Wednesday, 11 July 2018

Implementing 42


To say that I don’t often agree with what one former political opponent (and now MP for Carmarthen West) has to say would be something of an understatement.  But there is an exception to every rule, and when Simon Hart describes his fellow Tory MPs as devious, self-indulgent and incompetent – well, who am I to argue with that assessment?  I suppose there is room for a slight disagreement about whether he’s right to exclude himself from an otherwise entirely sensible generic description, but let’s not quibble about minor details.
He also managed an effective demolition job on the idea that all 17.2 million who voted to leave supported identical outcomes, saying “… voters I know opted to leave for a range of reasons and with different levels of indignation.    the referendum followed the pattern of almost every election that comes our way, and so anybody claiming to speak for 17.2million is more likely speaking for their small circle of friends and a bloke they heard in the pub.”  That goes to the heart of the problem with the referendum – in his utterly mistaken belief that the result was a foregone conclusion, a ‘devious, self-indulgent, and incompetent’ prime minister asked only one simple yes/no question to what was always a complex series of related issues.  The answer, when it came, was not unlike the ‘42’ in Hitchhiker’s Guide, telling us only that we really need to give a lot more thought to what the question is.
I found it interesting that, in his first response to the Chequers non-agreement, Rees-Mogg said that he couldn’t give a definitive response until he’d seen the detail.  Yet the same man argues that the result of a referendum where none of those voting knew in any detail what ‘leave’ meant, and where there were a whole variety of different reasons for supporting that option, is not only inviolable, it is also open to only one interpretation – his own.  He needs the detail to decide; the electorate don’t.

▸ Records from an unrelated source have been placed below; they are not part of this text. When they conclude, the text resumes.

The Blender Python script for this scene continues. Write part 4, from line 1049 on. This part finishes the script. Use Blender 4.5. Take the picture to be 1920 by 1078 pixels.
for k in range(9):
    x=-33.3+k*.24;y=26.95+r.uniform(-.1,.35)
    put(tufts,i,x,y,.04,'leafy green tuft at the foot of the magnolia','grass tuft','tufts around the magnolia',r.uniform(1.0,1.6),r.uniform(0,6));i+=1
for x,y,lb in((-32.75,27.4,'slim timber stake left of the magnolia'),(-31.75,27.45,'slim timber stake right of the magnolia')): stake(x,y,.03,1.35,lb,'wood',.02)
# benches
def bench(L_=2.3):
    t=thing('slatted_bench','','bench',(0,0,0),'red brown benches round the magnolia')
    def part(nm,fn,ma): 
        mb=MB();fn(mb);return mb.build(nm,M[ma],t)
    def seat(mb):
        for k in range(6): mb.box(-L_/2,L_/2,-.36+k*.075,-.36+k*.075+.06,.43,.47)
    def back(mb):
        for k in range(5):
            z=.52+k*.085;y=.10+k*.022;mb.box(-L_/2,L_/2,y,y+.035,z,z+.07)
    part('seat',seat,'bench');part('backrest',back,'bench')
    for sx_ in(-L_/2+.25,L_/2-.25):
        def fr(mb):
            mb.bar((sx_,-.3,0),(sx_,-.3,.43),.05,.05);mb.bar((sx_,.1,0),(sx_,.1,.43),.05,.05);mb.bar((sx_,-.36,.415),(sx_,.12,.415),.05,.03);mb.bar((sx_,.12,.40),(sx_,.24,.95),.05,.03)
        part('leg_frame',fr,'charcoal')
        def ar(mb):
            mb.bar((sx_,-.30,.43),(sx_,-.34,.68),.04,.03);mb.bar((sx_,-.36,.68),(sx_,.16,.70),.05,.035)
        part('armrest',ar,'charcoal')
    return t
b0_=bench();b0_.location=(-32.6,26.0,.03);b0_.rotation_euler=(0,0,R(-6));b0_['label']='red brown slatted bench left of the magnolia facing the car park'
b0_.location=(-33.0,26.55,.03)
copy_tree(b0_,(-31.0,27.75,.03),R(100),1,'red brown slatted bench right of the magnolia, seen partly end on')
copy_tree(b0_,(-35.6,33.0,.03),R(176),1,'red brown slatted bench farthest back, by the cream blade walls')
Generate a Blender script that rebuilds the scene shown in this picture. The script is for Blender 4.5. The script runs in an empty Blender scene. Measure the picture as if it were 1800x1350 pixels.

I’m currently not at all sure that a new vote – even a so-called ‘people’s vote’ on the final terms – would produce a radically different result; the underlying problem of people viewing the issue from completely divergent paradigms hasn’t gone away.  But there is surely an increasingly good case for listening to the wise words of Douglas Adams’ ‘Deep Thought’: “I think the problem, to be quite honest with you, is that you've never actually known what the question was”.  Proceeding on the basis of trying to implement the answer '42' could only happen in a fictitious universe, couldn’t it?